VICE PRESIDENT JOE BIDEN: It's pretty simple: Osama bin Laden is dead, and General Motors is alive.

LIASSON: That's become one of Biden's favorite lines but today, he added this:

BIDEN: Had Gov. Romney been president, could he have used the same slogan in reverse?

LIASSON: Biden, who sounded unusually subdued today, went on to blast Romney for a foreign policy Biden said would look like George W. Bush's.

BIDEN: Back to a foreign policy that would have America go it alone; shout to the world you're either with us or against us; lash out first and ask the hard questions later, if they get asked at all; isolate America instead of isolating our enemies; waste hundreds of billions of dollars, and risk thousands of America's lives, on a war that's unnecessary.

LIASSON: Mitt Romney was also in New York City today, but he was attending private fundraisers and left the counterattack to his foreign policy advisers, including Dan Senor, a former Bush administration official who, on a conference call, accused President Obama of departing from the foreign policy principles upheld by every modern American president except Jimmy Carter.

DAN SENOR: Principles like America will stand by its allies; America will stand by dissidents fighting for freedom; and three, that America will have the military resources to send a message symbolically, to back up these principles. There's basically been a consensus.

LIASSON: And, Senor pointedly added:

SENOR: So it's President Obama who's an outlier, in terms of America's leadership in the world.

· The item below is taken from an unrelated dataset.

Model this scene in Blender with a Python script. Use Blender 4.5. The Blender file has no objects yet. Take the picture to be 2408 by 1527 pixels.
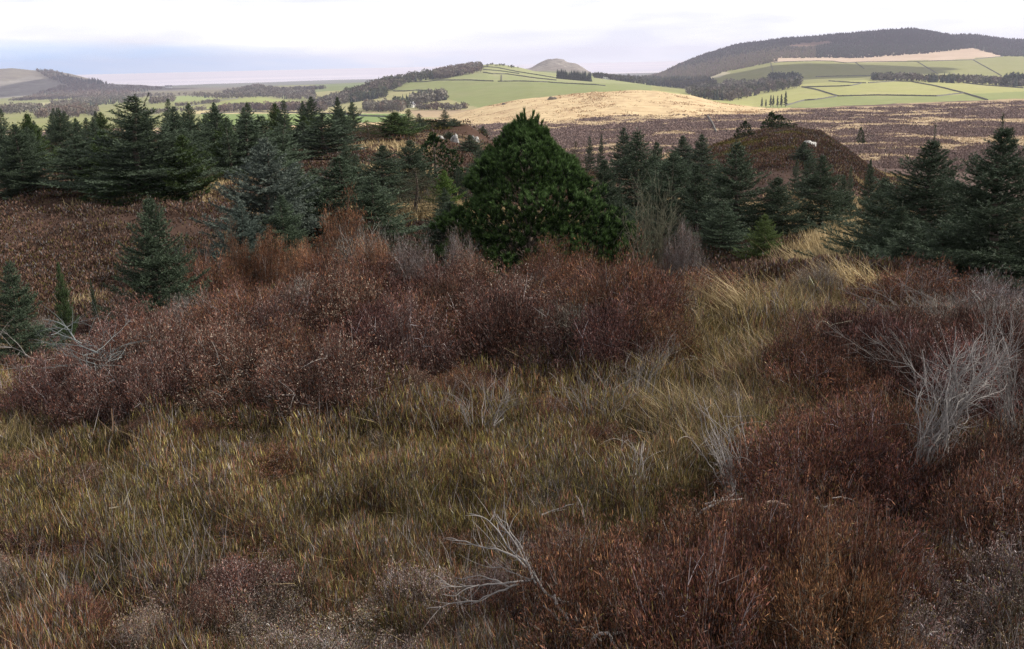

LIASSON: This idea is a constant for Gov. Romney, who often says Mr. Obama, quote, "takes his inspiration from the capitals of Europe." Here's Romney at The Citadel in October, in his only foreign policy speech of the campaign to date.

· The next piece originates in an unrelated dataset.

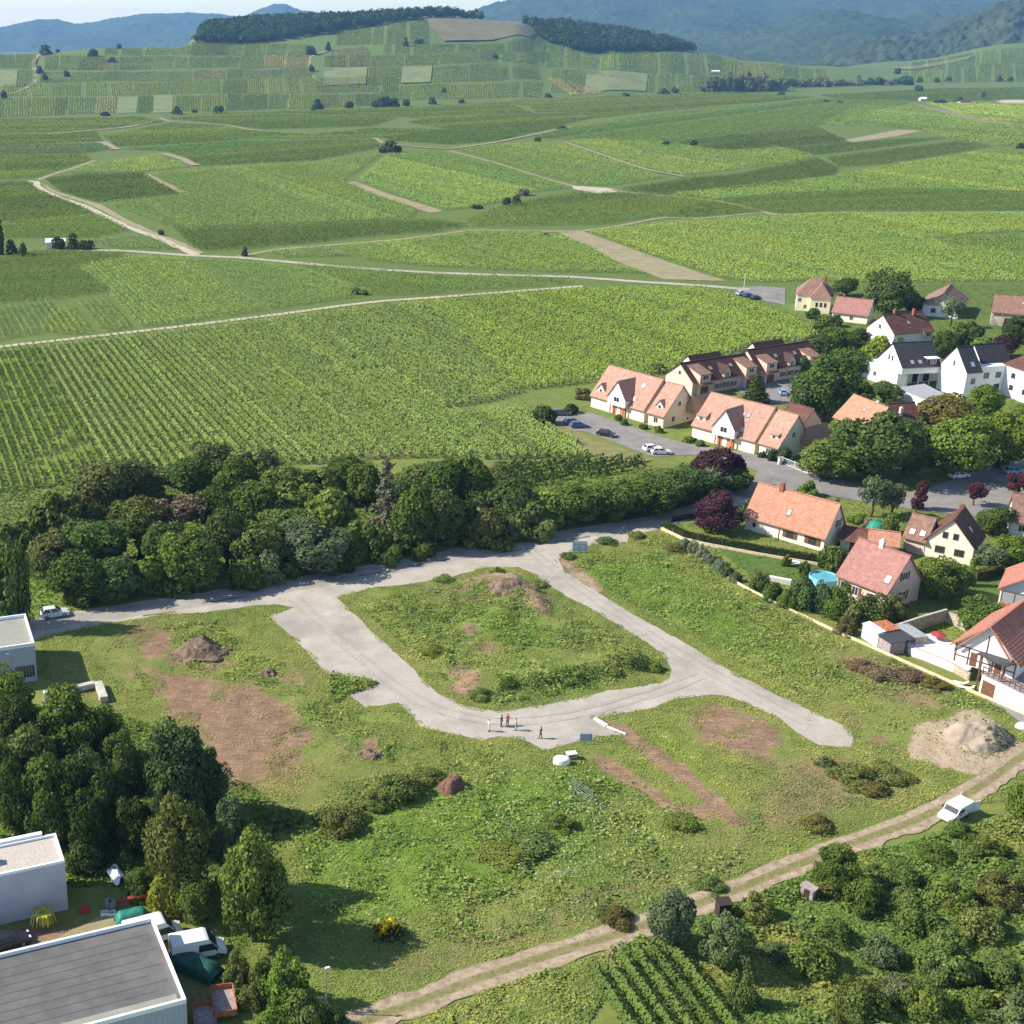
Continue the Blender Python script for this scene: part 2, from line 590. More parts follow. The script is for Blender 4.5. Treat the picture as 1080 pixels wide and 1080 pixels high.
LUSH = [[(600, 600), (700, 590), (830, 680), (860, 720), (740, 670)], [(400, 650), (560, 640), (600, 690), (470, 660)],
        [(300, 860), (480, 830), (620, 810), (620, 900), (480, 960), (330, 980)], [(20, 560), (60, 540), (60, 640), (30, 650)], [(700, 760), (760, 830), (700, 800)]]
W_PATCH = [(P(*np.array(p).T)[:2].T, a, b, c) for p, a, b, c in PATCH]
NARROW = (8, 9, 10, 16)
W_LUSH = [P(*np.array(p).T)[:2].T for p in LUSH]
W_SAND = P(*np.array(SANDPIT).T)[:2].T
SITE = [(40, 672), (280, 635), (560, 590), (700, 560), (880, 668), (1080, 755), (1110, 790), (1000, 850), (720, 955), (500, 1030), (380, 1080), (250, 1100), (270, 1000), (300, 850), (220, 760), (60, 745)]
W_SITE = P(*np.array(SITE).T)[:2].T
BANK = P(*np.array([(470, 722), (500, 730), (540, 731), (600, 724), (650, 712), (690, 698), (660, 682), (620, 700), (560, 712), (500, 712)]).T)[:2].T
SOILBANK = P(*np.array([(484, 616), (520, 606), (550, 610), (582, 634), (572, 648), (520, 628)]).T)[:2].T
SIDEBANK = P(*np.array([(372, 640), (384, 632), (440, 660), (500, 700), (470, 706), (420, 684)]).T)[:2].T


def road_clear(x, y):
    """metres to the nearest hard road edge: 0 on the road"""
    d = -sdist(W_OUT, x, y)
    isl = sdist(W_ISL, x, y)
    d = np.where(isl > 0, isl, d)
    d = np.minimum(d, edist(W_TRK, x, y, False) - 2.0)
    return np.clip(d, 0, 99)


def relief(x, y):
    """small real bumps of the waste ground"""
    s = sstep(0, 6, sdist(W_SITE, x, y)) * sstep(1.6, 5, road_clear(x, y))
    z = (fnoise(x * .16, y * .16, 5, 4) - .5) * 0.9 + (vnoise(x * .9, y * .9, 9) - .5) * 0.16
    z = z + 1.6 * sstep(-2.5, 3, sdist(BANK, x, y)) * (0.6 + 0.8 * fnoise(x * .4, y * .4, 12))
    z = z + 1.5 * sstep(-2.5, 3, sdist(SOILBANK, x, y)) * (0.6 + 0.8 * fnoise(x * .5, y * .5, 13))
    z = z + 0.8 * sstep(-2.5, 3, sdist(SIDEBANK, x, y))
    return z * s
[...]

MITT ROMNEY: I will not surrender America's role in the world. This is very simple: If you do not want America to be the strongest nation on Earth, I'm not your president. You have that president today.

(SOUNDBITE OF APPLAUSE)

LIASSON: Romney has laid out only a few, specific differences with the president on foreign policy. He would reverse Mr. Obama's defense cuts; and he suggests he'd be tougher on Iran, Syria, North Korea and China. On the increasingly unpopular war in Afghanistan, Romney supports the president's plan to pull out U.S. troops in 2014 - contingent on the advice of the military - although Romney says he never would have announced the date publicly. Dan Drezner is a professor of international politics at Tufts University.

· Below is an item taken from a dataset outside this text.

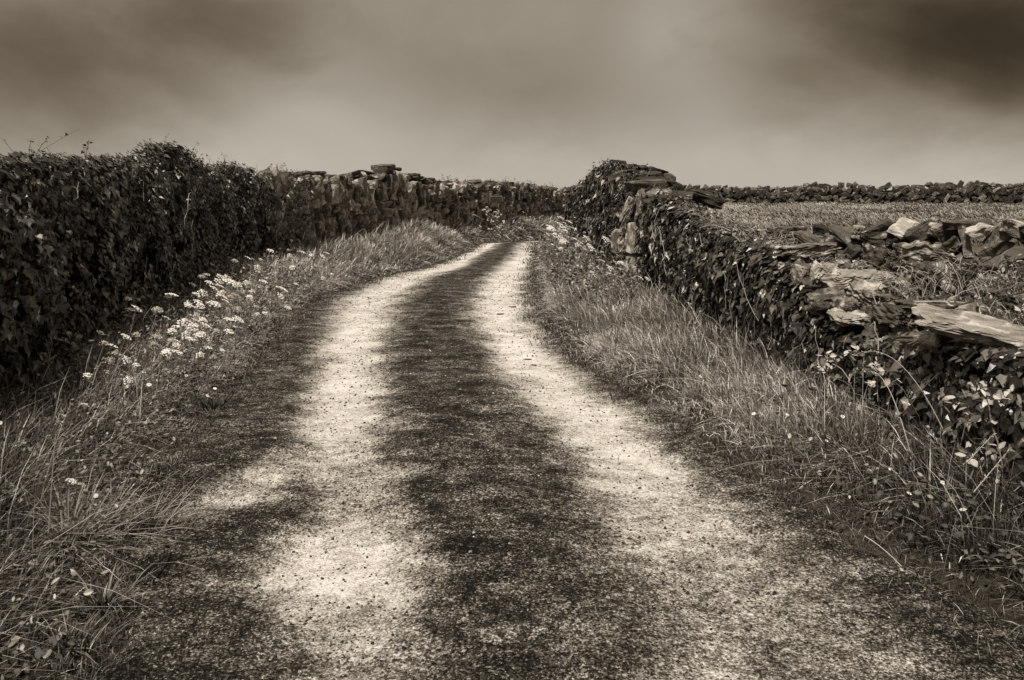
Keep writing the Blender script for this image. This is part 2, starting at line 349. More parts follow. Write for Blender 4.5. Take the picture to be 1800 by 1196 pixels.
# ------------------------------------------------------------------ stones
def hull_stone(seed, n=16, sharp=.8):
    r = np.random.default_rng(seed); bm = bmesh.new()
    for k in range(n):
        p = r.uniform(-1, 1, 3); p = p/np.max(np.abs(p)); p = p*(sharp + (1 - sharp)*r.random(3))*(.86 + .14*r.random())
        bm.verts.new(p*.5)
    for c in ((-1, -1, -1), (1, -1, -1), (1, 1, -1), (-1, 1, -1), (-1, -1, 1), (1, -1, 1), (1, 1, 1), (-1, 1, 1)):
        if r.random() < .75: bm.verts.new(np.array(c)*.5*(.68 + .28*r.random(3)))
    res = bmesh.ops.convex_hull(bm, input=bm.verts)
    bmesh.ops.delete(bm, geom=list({e for e in res['geom_interior'] + res['geom_unused'] if isinstance(e, bmesh.types.BMVert)}), context='VERTS')
    bmesh.ops.bevel(bm, geom=list(bm.edges), offset=.035, segments=1, affect='EDGES', clamp_overlap=True)
    bmesh.ops.triangulate(bm, faces=bm.faces)
    bmesh.ops.subdivide_edges(bm, edges=[e for e in bm.edges if e.calc_length() > .12], cuts=3 if seed < 200 else 1, use_grid_fill=True)
    bmesh.ops.triangulate(bm, faces=bm.faces); bm.verts.ensure_lookup_table(); bm.verts.index_update()
    V = np.array([v.co[:] for v in bm.verts])
    for c in range(3):
        V[:, c] += .045*vnoise(V[:, (c + 1) % 3]*1.0, V[:, (c + 2) % 3], 5, seed + c) + .022*vnoise(V[:, (c + 1) % 3] + V[:, c], V[:, (c + 2) % 3]*1.5, 14, seed + 7 + c)
    lay = np.sin(np.floor(V[:, 2]*6 + .5*vnoise(V[:, 0], V[:, 1], 4, seed))*7.7); V[:, :2] *= (1 + .05*lay)[:, None]
    F = np.array([[v.index for v in f.verts] for f in bm.faces]); bm.free()
    return V, F
POOL = [hull_stone(100 + k) for k in range(28)]; POOL_FINE = POOL; POOL_FAR = [hull_stone(300 + k) for k in range(20)]
def rot(rx, ry, rz):
    return np.array(Matrix.Rotation(rz, 3, 'Z') @ Matrix.Rotation(ry, 3, 'Y') @ Matrix.Rotation(rx, 3, 'X'))
def put_stone(acc, pos, dims, rx, ry, rz, tone=None):
    V, F = POOL[random.randrange(len(POOL))]
    L = V*np.array(dims); acc.add(L @ rot(rx, ry, rz).T + np.array(pos), F3=F, tone=random.random() if tone is None else tone, loc=L + np.array([random.uniform(-9, 9) for _ in range(3)]))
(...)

DAN DREZNER: Romney's best line of attack is going to be to try to paint Obama as someone who advocates foreign policies that are out of the American mainstream. And this is sort of the subtle way of suggesting that Obama is somehow different and therefore, not truly American.

LIASSON: For both President Obama and Gov. Romney, foreign policy has become a proxy for Romney's charge that the president has undermined the U.S. at home and abroad, and for Mr. Obama's charge that Romney wants to turn back the clock to the policies - domestic and foreign - of the Bush administration. Dan Drezner says American voters don't usually care about foreign policy - except in one, important way.

DREZNER: All major candidates, I think, have to meet a minimum foreign policy threshold. For lack of a better way of putting it, I do think voters care enough about foreign policy so they want to look at whoever is running for president and think yes, I can picture that person sitting in a room with the premier of China, or with the prime minister of Great Britain, and they will ably represent U.S. interests.

LIASSON: Romney has next to no foreign policy experience outside his business career, but Drezner thinks he already cleared that threshold in the primaries, if only because he seemed more sober and mainstream than his more hawkish or isolationist Republican opponents. As for the president, he doesn't have to do much to call attention to his credentials as commander-in-chief. Tomorrow, for example, he and the first lady travel to Fort Stewart, Georgia, to meet with soldiers; and next Tuesday is the anniversary of the killing of Osama bin Laden.

Mara Liasson, NPR News, the White House.